Naqvi feels the first thing that is required is that the capital market regime has to itself become very forward looking so that there are new products and innovations that can allow various sectors of the economy to participate in the capital market. He suggested that there should be an over-the-counters market for smaller companies, which do not have to follow so many regulations for listing. There should be fewer regulations, which should not scare them, but there are people who are willing to be listed so at least they should be given the opportunity. There should be a special counter for technology companies because they are special groups. There should be a serious focus to bring in the derivatives markets to Pakistan.

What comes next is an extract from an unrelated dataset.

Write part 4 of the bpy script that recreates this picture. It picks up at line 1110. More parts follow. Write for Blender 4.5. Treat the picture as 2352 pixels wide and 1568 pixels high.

We have been talking about derivatives markets for two years, I was on the first committee of derivatives in Karachi Stock Exchange but that is still being talked. We need to have proper Futures and Auctions Trading in our markets. Giving the reasons for this future and auction trading, Naqvi said that at the moment our future market is not an efficient market; it is actually a forward market. Elaborating his point of view, he said a future market is known as standard contracts, exchanging trade at cash settlement. They never take delivery, while a forward market is one where you take delivery.

The difference is that in a forward market when you have to take delivery you have to go through the complete settlement cycle. Where you have to put in money then again take that money out and then redeploy that money; it is a very inefficient system and we have to take a lot of liquidity to support that because it just spots except when it is for one week, one month or three month process which has to repeat itself. Proper cash settle future is that you simply take the difference of either profit or the loss to the exchange and the party concerned. It allows the futures market to grow much larger and the speculation that we see in the spot market becomes reduced and it moves to futures market, however, speculations would always be there in a way. There are two types of speculations - one is a good speculation and the other is the bad speculation. A good speculation is that whereby certain rules are set and everybody has to play by that rules and within the parameters of that rules you can speculate. What is bad one is where rules are not there - poor ethics - there is a constant amount of irregularities going on and people take advantage of advance information, whether insider trading and these are the bad part of speculations.


Naqvi was of the view that our economy has entered a high growth phase, which increasingly appears to be sustainable. With the GDP growth of around 7 percent, the size of the economy should move from current $135 billion to over $224 in financial year 2012, while this growth should also be reflected by trickling down effect on per capita GDP from $846 in 2006 to $1585 in 2012 - assuming a 2 percent annual growth in population, estimated at 156 million at present. As a result, the middle to lower middle-income groups in Pakistan should also grow substantially over the next five years versus its relatively narrow base historically.